The Victorian era marked the pinnacle of exterior ornamentation. Here are 10 of the most common decorations you'll see on houses of this period. By Clare M. Alexander

    Bargeboard or vergeboard

    Bargeboard

    Also known as a vergeboard, this is the board that runs along the projecting edges of a gable. Bargeboards generally have either decorative carving or lacy cutouts, and were most popular on Gothic Revival cottages, though they’re commonly found on Stick Style and Queen Anne houses, too.

    Brackets on an Italianate cornice and window

    Bracket

    Broadly speaking, a bracket is any small structural member that bridges the right angle between a horizontal and a vertical element. Most Victorian brackets are purely decorative; they’re commonly found along the cornices of Italianates, and in the corners of porch posts on gingerbread-laden Queen Anne, Stick Style, Gothic Revival, and Folk Victorian houses.

    Roof cresting on a Second Empire house

    Cresting

    Cresting refers to the cast iron line of ornamentation that runs along the ridge or around the perimeter of a roof in a repeating pattern. Cresting is most frequently found on Second Empire houses, where the flat-topped mansard roof provides the ideal showcase for this linear element.

    Finials on a Gothic Revival house

    Finial

    A finial is any ornament (typically pointed) that decorates the apex of an object. On Victorian exteriors, finials are commonly found on the gable points of Gothic Revival houses (as at left), on Italianate cupolas, or on Queen Anne turrets.

    Imbrication

    Imbrication

    This is the technical term for the textured shingle patterns used to clad the exterior walls of Queen Anne houses.

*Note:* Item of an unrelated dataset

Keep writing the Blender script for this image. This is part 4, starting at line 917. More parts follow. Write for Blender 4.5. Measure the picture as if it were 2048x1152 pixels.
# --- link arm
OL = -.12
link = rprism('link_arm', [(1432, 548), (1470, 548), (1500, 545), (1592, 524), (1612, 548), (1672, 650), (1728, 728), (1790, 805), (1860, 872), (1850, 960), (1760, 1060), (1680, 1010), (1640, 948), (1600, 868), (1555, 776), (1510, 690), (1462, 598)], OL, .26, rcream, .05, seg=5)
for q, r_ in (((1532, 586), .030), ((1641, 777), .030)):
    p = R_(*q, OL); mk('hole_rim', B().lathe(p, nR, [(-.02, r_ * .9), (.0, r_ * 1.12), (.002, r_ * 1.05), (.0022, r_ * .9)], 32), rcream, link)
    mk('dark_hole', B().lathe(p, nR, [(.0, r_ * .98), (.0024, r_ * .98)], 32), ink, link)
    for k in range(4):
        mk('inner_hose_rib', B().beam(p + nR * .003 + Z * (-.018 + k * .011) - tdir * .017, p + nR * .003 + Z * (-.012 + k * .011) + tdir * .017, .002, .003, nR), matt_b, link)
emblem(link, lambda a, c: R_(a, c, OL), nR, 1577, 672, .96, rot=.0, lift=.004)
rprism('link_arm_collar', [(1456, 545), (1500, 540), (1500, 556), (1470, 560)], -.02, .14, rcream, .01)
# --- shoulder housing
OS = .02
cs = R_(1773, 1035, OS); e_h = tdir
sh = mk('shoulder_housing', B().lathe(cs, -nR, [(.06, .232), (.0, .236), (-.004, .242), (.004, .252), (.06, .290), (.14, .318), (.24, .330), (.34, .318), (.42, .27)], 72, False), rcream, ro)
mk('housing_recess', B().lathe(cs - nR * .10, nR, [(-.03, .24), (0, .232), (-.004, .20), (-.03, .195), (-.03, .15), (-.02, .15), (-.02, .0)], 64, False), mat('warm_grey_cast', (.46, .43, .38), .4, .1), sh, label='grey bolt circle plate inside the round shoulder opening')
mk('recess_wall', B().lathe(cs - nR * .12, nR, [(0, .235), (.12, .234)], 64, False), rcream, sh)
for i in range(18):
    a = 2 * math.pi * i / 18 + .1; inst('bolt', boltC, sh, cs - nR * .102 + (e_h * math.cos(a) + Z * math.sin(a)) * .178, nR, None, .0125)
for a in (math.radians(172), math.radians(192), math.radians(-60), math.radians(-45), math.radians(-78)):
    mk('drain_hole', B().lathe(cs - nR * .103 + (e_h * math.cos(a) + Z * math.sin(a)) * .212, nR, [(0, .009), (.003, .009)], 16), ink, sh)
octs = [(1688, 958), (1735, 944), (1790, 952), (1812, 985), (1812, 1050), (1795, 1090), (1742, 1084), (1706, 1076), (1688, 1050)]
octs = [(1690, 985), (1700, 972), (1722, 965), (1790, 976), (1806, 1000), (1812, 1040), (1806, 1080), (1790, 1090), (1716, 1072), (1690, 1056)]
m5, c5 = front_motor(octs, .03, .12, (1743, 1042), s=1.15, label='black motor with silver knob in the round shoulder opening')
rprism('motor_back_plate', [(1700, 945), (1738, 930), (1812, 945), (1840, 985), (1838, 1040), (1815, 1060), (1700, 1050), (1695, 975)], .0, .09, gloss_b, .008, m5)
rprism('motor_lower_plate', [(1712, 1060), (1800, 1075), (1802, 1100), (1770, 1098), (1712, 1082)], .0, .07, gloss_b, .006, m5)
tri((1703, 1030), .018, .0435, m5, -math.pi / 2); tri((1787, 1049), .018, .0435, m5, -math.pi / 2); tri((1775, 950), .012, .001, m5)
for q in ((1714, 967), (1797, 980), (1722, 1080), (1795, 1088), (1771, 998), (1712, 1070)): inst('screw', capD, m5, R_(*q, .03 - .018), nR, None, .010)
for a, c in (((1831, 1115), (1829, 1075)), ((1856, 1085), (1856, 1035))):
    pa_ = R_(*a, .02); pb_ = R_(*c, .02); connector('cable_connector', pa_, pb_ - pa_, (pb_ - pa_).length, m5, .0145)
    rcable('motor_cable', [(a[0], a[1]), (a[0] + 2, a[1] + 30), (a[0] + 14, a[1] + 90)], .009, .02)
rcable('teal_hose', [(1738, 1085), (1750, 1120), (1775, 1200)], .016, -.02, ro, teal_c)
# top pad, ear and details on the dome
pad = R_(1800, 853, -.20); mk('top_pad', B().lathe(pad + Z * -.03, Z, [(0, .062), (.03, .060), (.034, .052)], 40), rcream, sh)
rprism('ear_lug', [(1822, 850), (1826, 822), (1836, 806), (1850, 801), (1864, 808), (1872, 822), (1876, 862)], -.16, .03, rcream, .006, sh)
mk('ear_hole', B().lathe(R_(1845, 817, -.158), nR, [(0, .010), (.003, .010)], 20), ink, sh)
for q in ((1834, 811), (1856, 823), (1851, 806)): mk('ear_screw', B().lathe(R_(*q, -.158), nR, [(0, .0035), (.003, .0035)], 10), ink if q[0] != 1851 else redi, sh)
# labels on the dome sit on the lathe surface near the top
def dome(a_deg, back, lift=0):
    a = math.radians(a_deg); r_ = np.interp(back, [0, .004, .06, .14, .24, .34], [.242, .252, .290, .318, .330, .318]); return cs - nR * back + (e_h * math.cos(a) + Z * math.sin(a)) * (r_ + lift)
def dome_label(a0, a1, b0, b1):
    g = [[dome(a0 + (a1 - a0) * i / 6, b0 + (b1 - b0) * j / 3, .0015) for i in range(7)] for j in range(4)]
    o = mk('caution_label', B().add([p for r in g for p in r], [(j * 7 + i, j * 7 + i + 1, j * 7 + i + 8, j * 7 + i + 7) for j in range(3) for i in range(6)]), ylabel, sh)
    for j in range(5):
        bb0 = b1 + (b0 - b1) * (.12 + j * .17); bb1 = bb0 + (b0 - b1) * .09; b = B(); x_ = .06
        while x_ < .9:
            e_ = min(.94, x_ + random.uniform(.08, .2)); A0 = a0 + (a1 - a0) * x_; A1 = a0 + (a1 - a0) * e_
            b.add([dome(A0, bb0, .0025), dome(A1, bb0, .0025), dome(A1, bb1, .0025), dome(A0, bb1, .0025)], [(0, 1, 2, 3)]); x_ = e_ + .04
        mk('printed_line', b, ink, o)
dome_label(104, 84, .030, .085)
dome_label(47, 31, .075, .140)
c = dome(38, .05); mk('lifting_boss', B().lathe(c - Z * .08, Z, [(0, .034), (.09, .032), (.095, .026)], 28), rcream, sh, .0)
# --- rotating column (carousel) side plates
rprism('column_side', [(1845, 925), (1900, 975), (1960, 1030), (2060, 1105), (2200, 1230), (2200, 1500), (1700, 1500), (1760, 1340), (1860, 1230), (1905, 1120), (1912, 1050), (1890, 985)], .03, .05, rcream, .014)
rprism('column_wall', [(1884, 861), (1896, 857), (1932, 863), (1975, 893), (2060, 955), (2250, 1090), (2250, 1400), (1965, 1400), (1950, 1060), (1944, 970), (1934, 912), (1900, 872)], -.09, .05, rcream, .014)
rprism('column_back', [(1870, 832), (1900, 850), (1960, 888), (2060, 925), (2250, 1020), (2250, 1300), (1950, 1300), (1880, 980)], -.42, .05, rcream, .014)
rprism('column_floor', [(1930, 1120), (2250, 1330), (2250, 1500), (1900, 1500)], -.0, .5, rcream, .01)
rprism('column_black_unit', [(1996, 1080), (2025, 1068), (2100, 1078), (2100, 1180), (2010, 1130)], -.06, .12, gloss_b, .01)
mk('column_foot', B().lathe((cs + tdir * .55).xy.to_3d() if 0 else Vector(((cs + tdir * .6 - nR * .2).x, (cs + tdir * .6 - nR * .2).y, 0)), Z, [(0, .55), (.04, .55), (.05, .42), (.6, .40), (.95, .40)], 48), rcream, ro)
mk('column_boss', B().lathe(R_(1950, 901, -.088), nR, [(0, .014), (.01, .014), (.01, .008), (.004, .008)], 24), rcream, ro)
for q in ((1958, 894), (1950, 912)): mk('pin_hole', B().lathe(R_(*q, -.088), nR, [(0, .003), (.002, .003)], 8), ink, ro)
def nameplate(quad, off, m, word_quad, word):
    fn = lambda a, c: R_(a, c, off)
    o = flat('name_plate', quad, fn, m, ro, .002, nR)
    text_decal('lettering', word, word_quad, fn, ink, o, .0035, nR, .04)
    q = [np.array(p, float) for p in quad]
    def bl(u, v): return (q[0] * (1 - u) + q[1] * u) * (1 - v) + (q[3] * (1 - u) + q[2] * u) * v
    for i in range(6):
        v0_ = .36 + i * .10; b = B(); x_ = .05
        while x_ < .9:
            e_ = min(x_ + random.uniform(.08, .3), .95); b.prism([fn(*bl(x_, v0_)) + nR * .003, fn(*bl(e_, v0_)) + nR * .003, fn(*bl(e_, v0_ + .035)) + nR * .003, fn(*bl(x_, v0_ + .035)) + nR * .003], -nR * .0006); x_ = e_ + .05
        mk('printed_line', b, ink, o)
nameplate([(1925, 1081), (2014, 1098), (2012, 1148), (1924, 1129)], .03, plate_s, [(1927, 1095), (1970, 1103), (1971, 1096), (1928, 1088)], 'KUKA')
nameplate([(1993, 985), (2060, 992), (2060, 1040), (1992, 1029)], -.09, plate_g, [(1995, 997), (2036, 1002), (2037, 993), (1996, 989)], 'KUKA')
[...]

The technique combined multiple decorative shingle cuts—including square, round, fish-scale, acorn, and diamond—to produce eye-catching patterns often highlighted by contrasting paint colors.

    Spandrel on a Victorian porch

    Spandrel

    In exterior millwork terms, a spandrel is the decorative panel that spans the opening between the tops of two columns, often with rounded corners that create an arch shape. Spindlework or jigsawn spandrels are often found on the porches of Carpenter Gothic, Stick Style, Queen Anne, and Folk Victorian houses.

    Spindlework on a Folk Victorian cottage

    Spindlework

    Also referred to as “gingerbread,” spindlework is the lace-like and lathe-turned woodwork often used to decorate Stick Style, Queen Anne, and Folk Victorian houses. Recognizable by a series of thin columns interrupted by bead-like circular elements, spindlework is typically found in porch details such as balustrades, posts, and brackets.

    Stickwork on the Emlen Physick House

    Stickwork

    This term refers to the flat, linear ornament applied—usually in intersecting vertical, horizontal, or diagonal patterns—to the exterior walls of a building. As its name suggests, stickwork is primarily found on Stick Style houses (though it sometimes bears a resemblance to the half-timbering found on Tudor Revivals and early Queen Annes).

    Italianate window crown

    Window Crown

    Also known as a hood, this is the decorative trim that covers the top of a window. Most commonly found on Italianates and Second Empires, window crowns can take many forms—arched, square, pedimented—and are often embellished with decorative flourishes like brackets and pendants.